Eleştirmenlere göre, güvenmedikleri örgütleri hedefe yerleştirmeyi kolaylaştırmak için, Çin hükümeti, STK'lara yasal statü vermekten imtina etti ki onların denetimini eline alabilsin. Bundan dolayı da Çin STK'ları her zaman muallakta kaldı. Şirket olarak kaydediliyorlar, bağış ve hibeleri kâr addediliyor. Çin Sosyal Bilimler Akademisi'nden emekli profesör Xu Youyu'ya göre "çok zekice bir strateji." "Benim için iyi olanı yaptığınız takdirde, dilediğinizi yapmanıza müsaade ederim fakat başınızın üzerinde demoklesin kılıcı sallanacaktır her daim. Eğer sizden kurtulmak istersem, kolayca yaparım bunu."
Çin hükümetinin kamçıyı eline almasının bu yıl yapılacak hassas kutlamalardan dolayı olduğunu ileri sürenler var. Tibet ve Sincan'dakiler dâhil Çin'de yaşanan sosyal huzursuzluklar, parti muhafazakarlarının gücünü destekledi diyorlar. "STK'ların üzerine gidilmesi, Çin liderliğinin sosyal huzursuzluklar hakkında - bilhassa da Çin Halk Cumhuriyeti'nin kuruluşunun 60'ncı yıldönümü zâviyesinden bakınca – beslediği kaygıları yansıtmaktadır" diyor Bequelin ve ekliyor: "Güvenlik aygıtının ve sistem içerisindeki sertlik yanlılarının güçlendirilmesiyle sonuçlandı bu kaygılar."

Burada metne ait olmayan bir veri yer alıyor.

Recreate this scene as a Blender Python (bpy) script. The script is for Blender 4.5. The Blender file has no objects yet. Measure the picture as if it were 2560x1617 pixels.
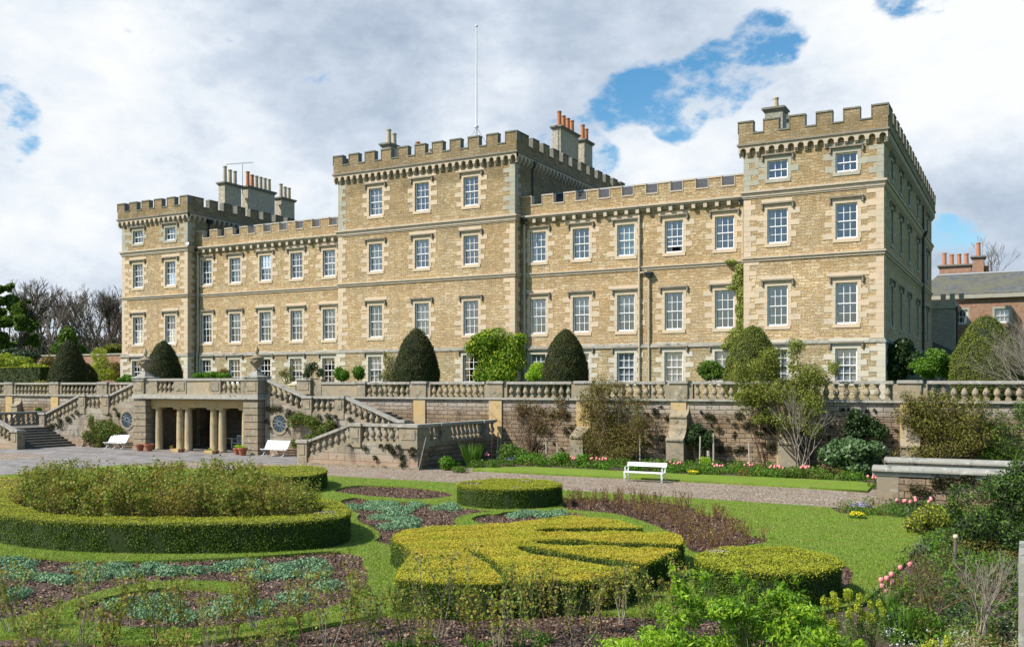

Eleştirmenler, sivil toplumun baskı altına alındığı şu son turun, Çin'in uluslararası eleştiriden korkmadığını da göstermektedir diyorlar. Çin, ABD'nin en büyük borç vereni ve tarihinin en kötü ekonomik kriziyle yüzyüze olan ABD'nin Dışişleri Bakanı Hillary Clinton ve Temsilciler Meclisi sözcüsü Nancy Pelosi, Çin'e bu yıl yaptıkları ziyarette insan hakları meselelerini önemsemediler. Lam "Çin liderliğinin kırbacı eline alma kararını etkilemiş olabilir bu çünkü uluslararası kanaatin Çin üzerinde çetin bir sorun olmayacağını düşünüyorlar" diyor. Eleştirmenler, hukukçuların ve STK'ların baskı altına alınmasının, sıradan insanların şikayetlerinin açığa çıktığı kanalların kapanması anlamına gelir diyorlar. Bu durum, sosyal gerilimleri yoğunlaştıracak ve halkın hükümete olan inancını aşındıracaktır diyorlar.
Gongmen danışmanlarından da olan Pekin Üniversitesi Hukuk Profesörü He Weifang "Böyle yapmak hiç akıllaca değil; hukuk aracılığıyla hakların savunulması, sosyal istikrara vesiledir ve tüm STK'ların baskı altına alınmasının berbat sonuçları olacaktır. İnsanlar şikayetlerini ya saklayacak yahut da haklarını savunmak üzere hayduta döneceklerdir" dedi.